The Korean Herald said the two officials did not even report the inquiry to their superiors or make any effort to check the whereabouts of the person in question.
“This is a sheer lesson of how powerless and clumsy the South Korean government is [in coping with the hostage situation],” said Kim Ki-Shik from the NGO People’s Power 21.
“This makes us think hard about whether we can put lives of another 3,000 young people at risk just for the war that is false and causeless,” he told IPS.
This bungle has prompted South Korea’s lawmakers to agree to launch a one-month parliamentary investigation into the government’s failed attempt to rescue Kim.

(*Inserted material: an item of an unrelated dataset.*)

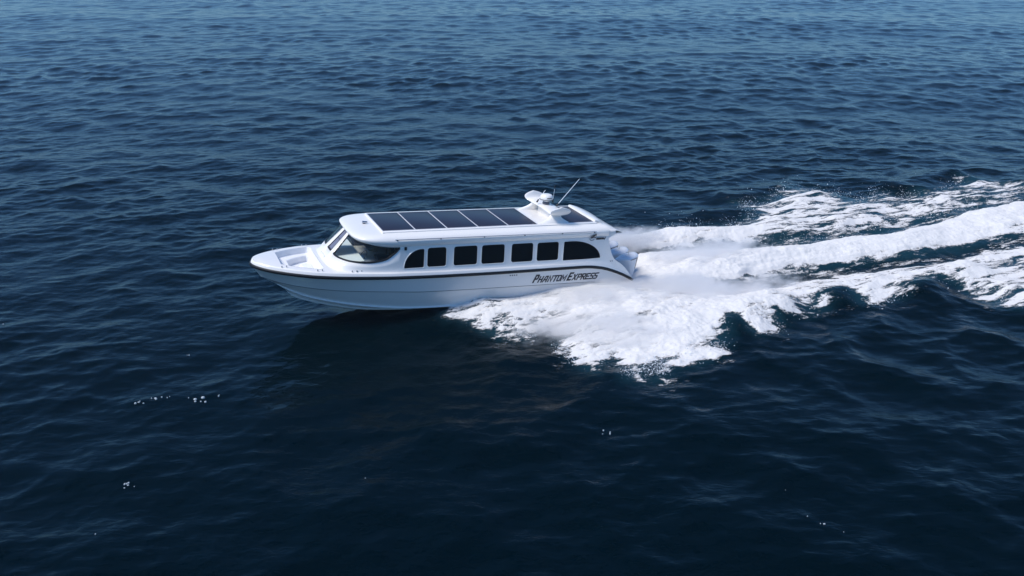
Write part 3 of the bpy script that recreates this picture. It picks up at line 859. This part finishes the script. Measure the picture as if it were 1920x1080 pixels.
# inside of the cabin, seen through the windscreen
it = MB(); it.box((-1.35, -1.25, 1.60), (7.4, 1.25, 1.64)); it.build('cabin_floor', M_dark, boat)
it = MB()
P = []
for t in np.linspace(-1.0, 1.0, 25):
    o = Vector(wallp(abs(t), 2.06, None, -.08)); o.y *= -1 if t < 0 else 1
    P.append([(o.x, o.y, 2.10), (max(o.x + .02, -.58), o.y * .96, 2.12), (max(o.x + .04, -.55), o.y * .96, 2.08), (max(o.x + .04, -.55), o.y * .96, 1.66)])
it.grid(P); it.build('dashboard', M_pale, boat)
it = MB(); it.box((.95, -1.36, 1.65), (1.0, 1.36, 2.6)); it.build('shade_bulkhead', M_dark, boat)  # dark sheet added behind the helm to keep the cabin dim
it = MB(); it.box((-.85, -1.1, 2.60), (7.3, 1.1, 2.63)); it.build('ceiling_lining', M_dark, boat)
for y in (-.75, .7):
    s_ = MB(); s_.box((-.12, y - .26, 1.98), (.38, y + .26, 2.10), .04); s_.box((.28, y - .25, 2.08), (.42, y + .25, 2.50), .04); s_.box((0.02, y - .12, 1.64), (.26, y + .12, 2.0), .02)
    s_.build('helm_seat', M_dark, boat)
wh = MB(); wh.tube([(-.50 + .10 * math.sin(a), -.70 + .2 * math.cos(a), 2.13 + .14 * math.sin(a)) for a in np.linspace(0, 2 * math.pi, 20, endpoint=False)], .014, 8, True)
wh.build('steering_wheel', M_black, boat)

# ------------------------------------------------------------------ outboard engines
def engine(yc, x_off, z_off):
    secs = [(.15, 9.02, .10, .05), (.5, 8.99, .13, .07), (.80, 9.0, .15, .11), (1.05, 8.98, .23, .17), (1.25, 8.945, .305, .225), (1.42, 8.89, .385, .27), (1.53, 8.85, .44, .30), (1.562, 8.84, .455, .31), (1.58, 8.842, .452, .308), (1.592, 8.846, .435, .295), (1.625, 8.87, .385, .255), (1.655, 8.90, .29, .185), (1.672, 8.92, .17, .105), (1.678, 8.93, .01, .01)]
    def pt(z, cx, rx, ry, a, grow=0.0):
        c, s = math.cos(a), math.sin(a)
        tip = 1 - .62 * max(0, -c)           # pointed towards the bow
        tl = sstep(1.0, 1.5, z) * .085 * c
        return (cx + (rx + grow) * c + x_off, yc + (ry + grow) * s * tip, z + tl + z_off)
    def rows_for(zs, a0, a1, n, g, closed):
        out = []
        Zs = [q[0] for q in secs]
        for z in zs:
            cx, rx, ry = (np.interp(z, Zs, [q[k] for q in secs]) for k in (1, 2, 3))
            out.append([pt(z, cx, rx, ry, a, g) for a in np.linspace(a0, a1, n, endpoint=not closed)])
        return out
    mb = MB(); mb.grid(rows_for([q[0] for q in secs[2:]], 0, 2 * math.pi, 32, 0, True), True)
    e = mb.build('outboard_engine', M_eng, boat, autosm=R(50))
    lw = MB(); lw.grid(rows_for([.15, .4, .6, .8], 0, 2 * math.pi, 24, 0, True), True)
    lw.box((8.70 + x_off, yc - .13, .62 + z_off), (8.9 + x_off, yc + .13, 1.15 + z_off), .03)
    lw.build('engine_leg', M_eng, e)
    b1 = MB(); b1.grid(rows_for(np.linspace(1.16, 1.53, 10), -.80, .80, 15, .006, False)); b1.build('engine_stripe', M_black, e)
    for s0 in (-1.55, .85):
        b2 = MB(); b2.grid(rows_for([1.545, 1.556, 1.567], s0, s0 + .7, 10, .006, False)); b2.build('engine_badge', M_black, e)
    return e
engine(-.85, 0, 0.02); engine(-.02, .09, -.05); engine(.80, .12, -.08)

# ------------------------------------------------------------------ lettering on the topsides
GLYPH = {
 'P': [[(0, 0), (0, 1), (.85, 1), (1, .9), (1, .55), (.85, .45), (0, .45)]],
 'H': [[(0, 0), (0, 1)], [(1, 0), (1, 1)], [(0, .48), (1, .48)]],
 'A': [[(-.08, 0), (.35, 1), (1, 1), (1, 0)], [(.12, .36), (1, .36)]],
 'N': [[(0, 0), (0, 1), (1, 0), (1, 1)]],
 'T': [[(-.1, 1), (1.1, 1)], [(.5, 0), (.5, 1)]],
 'O': [[(.15, 0), (0, .15), (0, .85), (.15, 1), (.85, 1), (1, .85), (1, .15), (.85, 0), (.15, 0)]],
 'M': [[(-.05, 0), (-.05, 1), (.5, .3), (1.05, 1), (1.05, 0)]],
 'E': [[(1, 1), (0, 1), (0, 0), (1, 0)], [(0, .5), (.85, .5)]],
 'X': [[(0, 0), (1, 1)], [(0, 1), (1, 0)]],
 'R': [[(0, 0), (0, 1), (.85, 1), (1, .9), (1, .58), (.85, .48), (0, .48)], [(.5, .48), (1, 0)]],
 'S': [[(0, 0), (.85, 0), (1, .12), (1, .4), (.85, .5), (.15, .5), (0, .6), (0, .88), (.15, 1), (1, 1)]]}
def stroke(mb, pts, w, mapf, off):
    """a flat ribbon of width w along pts, mitred, mapped onto the hull"""
    P = [Vector(p) for p in pts]; N = len(P); closed = (P[0] - P[-1]).length < 1e-6
    if not closed:
        P[0] = P[0] - (P[1] - P[0]).normalized() * w * .5; P[-1] = P[-1] + (P[-1] - P[-2]).normalized() * w * .5
    L, Rt = [], []
    for i in range(N):
        if closed: a, c = P[i - 1] if i else P[-2], P[i + 1] if i < N - 1 else P[1]
        else: a, c = P[max(0, i - 1)], P[min(N - 1, i + 1)]
        d1 = (P[i] - a).normalized() if (P[i] - a).length > 1e-9 else (c - P[i]).normalized()
        d2 = (c - P[i]).normalized() if (c - P[i]).length > 1e-9 else d1
        n = Vector((-(d1 + d2).y, (d1 + d2).x)); n = n.normalized() if n.length > 1e-6 else Vector((-d1.y, d1.x))
        k = max(.5, n.dot(Vector((-d1.y, d1.x)))); L.append(P[i] + n * w / 2 / k); Rt.append(P[i] - n * w / 2 / k)
    mb.grid([[mapf(*l, off), mapf(*r, off)] for l, r in zip(L, Rt)])
def hullmap(u, v, off):
    x = 4.97 + u + .40 * v; z = 1.14 - .004 * u + v
    return (x, -hull_y(x, z) - off, z)
starts = [0, 8.9, 17.7, 26.8, 35.6, 43.2, 51.2, 63.4, 72.6, 81.2, 89.2, 97.4, 105.4, 113.2]
word = 'PHANTOMEXPRESS'
for w0_, w1_ in ((0, 7), (7, 14)):
    main = MB(); pale = []
    for k in range(w0_, w1_):
        c, s0 = word[k], starts[k]
        big = k in (0, 7); H_ = .30 if big else .235; W_ = .135 if c != 'M' else .155; wd = .060 if big else .046
        tgt = main
        if k in (5, 6): tgt = MB(); pale.append(tgt)
        for q, s_ in enumerate(GLYPH[c]):
            stroke(tgt, [(s0 * .0198 + .02 + p[0] * (W_ - wd * .6), wd / 2 + p[1] * (H_ - wd)) for p in s_], wd, hullmap, .006 + .0012 * q)
    mo = main.build('boat_name', M_ink, boat, smooth=False)
    for p_ in pale: p_.build('letter', M_ink2, mo, smooth=False)

# maker's mark on the quarter: a ring with a leaf-like swirl and a short line of tiny script
def wallmap(u, v, off):
    x = 7.0 + u; z = 2.49 + v
    return (x, wallp(None, min(z, 2.57), x)[1] - off - .058 * sstep(2.50, 2.66, z), z)
lg = MB()
stroke(lg, [(.115 + .105 * math.cos(a) + .03 * math.sin(a), .085 + .10 * math.sin(a)) for a in np.linspace(.5, 5.6, 22)], .016, wallmap, .030)
stroke(lg, [(.06, .10), (.12, .145), (.20, .20)], .045, wallmap, .0315)
stroke(lg, [(.07, .06), (.11, .12), (.15, .15)], .03, wallmap, .033)
stroke(lg, [(.13, .085), (.17, .10), (.21, .085)], .03, wallmap, .0345)
emb = lg.build('emblem', M_ink, boat, smooth=False)
sc_ = MB(); u = .26
for k, wd in enumerate((.05, .04, .045, .05, .04, .055)):
    stroke(sc_, [(u, .012), (u, .06), (u + wd * .7, .06), (u + wd * .7, .012)] if k < 5 else [(u, .02), (u + .02, .0), (u + .05, .075)], .030, wallmap, .030); u += wd + .012
sc_.build('emblem_script', M_ink, emb, smooth=False)

#@@SPRAY
# ------------------------------------------------------------------ spray: mist, droplets, loose flecks
ICO_V, ICO_F = [], []
_b = bmesh.new(); bmesh.ops.create_icosphere(_b, subdivisions=1, radius=1); _b.verts.index_update()
ICO_V = np.array([v.co[:] for v in _b.verts], np.float32); ICO_F = np.array([[v.index for v in f.verts] for f in _b.faces]); _b.free()
def drops(name, C, rad, m, stretch=None):
    n = len(C); k = len(ICO_V)
    sc3 = np.stack([rad, rad, rad], 1) * rng.uniform(.6, 1.4, (n, 3))
    V = (ICO_V[None] * sc3[:, None, :] + C[:, None, :]).reshape(-1, 3)
    F = (ICO_F[None] + (np.arange(n) * k)[:, None, None]).reshape(-1, 3)
    return np_mesh(name, V, F, m, None, 'stuff')
def along_poly(P, n):
    P = np.array(P); d = np.linalg.norm(np.diff(P, axis=0), axis=1); c = np.concatenate([[0], np.cumsum(d)])
    t = rng.random(n) * c[-1]; i = np.clip(np.searchsorted(c, t) - 1, 0, len(d) - 1); f = ((t - c[i]) / d[i])[:, None]
    return P[i] * (1 - f) + P[i + 1] * f
M_drop = mat('spray_white', (.85, .87, .90), .7, .3)
pts = []
e1 = along_poly(NEAR[4:30], 5200); k_ = rng.exponential(1, len(e1))
e1 = np.stack([e1[:, 0] + rng.normal(0, .16, len(e1)), e1[:, 1] + rng.normal(.18, .16, len(e1)), .05 + .11 * k_], 1); pts.append(e1)
e2 = along_poly(NEAR[30:52], 4200); e2 = np.stack([e2[:, 0] + rng.normal(0, .2, len(e2)), e2[:, 1] + rng.normal(.1, .2, len(e2)), .06 + .10 * rng.exponential(1, len(e2))], 1); pts.append(e2)
e3 = along_poly(JET[1:13], 4500); e3 = np.stack([e3[:, 0] + rng.normal(0, .2, len(e3)), e3[:, 1] + rng.normal(-.35, .25, len(e3)), .42 + .16 * rng.exponential(1, len(e3))], 1); pts.append(e3)
e4 = along_poly(FAR[:26], 4500); e4 = np.stack([e4[:, 0] + rng.normal(0, .2, len(e4)), e4[:, 1] + rng.normal(-.1, .25, len(e4)), .10 + .16 * rng.exponential(1, len(e4))], 1); pts.append(e4)
C = np.concatenate(pts); C = C[fbm(C[:, 0] / .5, C[:, 1] / .5, 3, 131) + .10 * rng.random(len(C)) > .57]; rad = np.clip(rng.lognormal(math.log(.0058), .5, len(C)), .002, .018)
dr = drops('spray_droplets', C, rad, M_drop)
tag(dr, 'white spray droplets flying at the ragged edges of the wake', 'spray')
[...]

The agreement was reached Sunday between the ruling Uri Party and the main opposition Grand National Party.
Uri’s deputy parliamentary leader Lee Jong Kul, told reporters, the inquiry by 20 opposition and ruling party lawmakers would begin on Wednesday.
The rival parties have also agreed to send a parliamentary team to Iraq to investigate South Korea’s embassy in the war- torn country.
Observers indicate South Korea has only nine government officials stationed at its embassy in Baghdad when it is trying to send 3,000 troops more this year.
President Roh Moo Hyun has also ordered South Korean auditors to launch an inspection of government agencies including the Foreign Ministry, the Defense Ministry and the National Security Council.
South Korea agreed last year to a U.S. request to deploy troops in support of the United States-led coalition in Iraq, a decision ratified by parliament in February.
A poll of 1,100 South Korean adults by the MBC TV broadcaster on Sunday found that 56.5 percent of the respondents opposed the government’s plan for additional troop deployment to Iraq, while 40.7 percent did not.
Of those who opposed, 25.7 percent of them said they previously did not oppose the deployment but after Kim’s killing they changed their minds.
“Let’s pull together,” said Choi Min-Hoe of the Citizen’s Coalition for Democratic Media. “If we gather together two million or three million at the candlelight vigils, we will be able to stop the deployment,” the activist told IPS.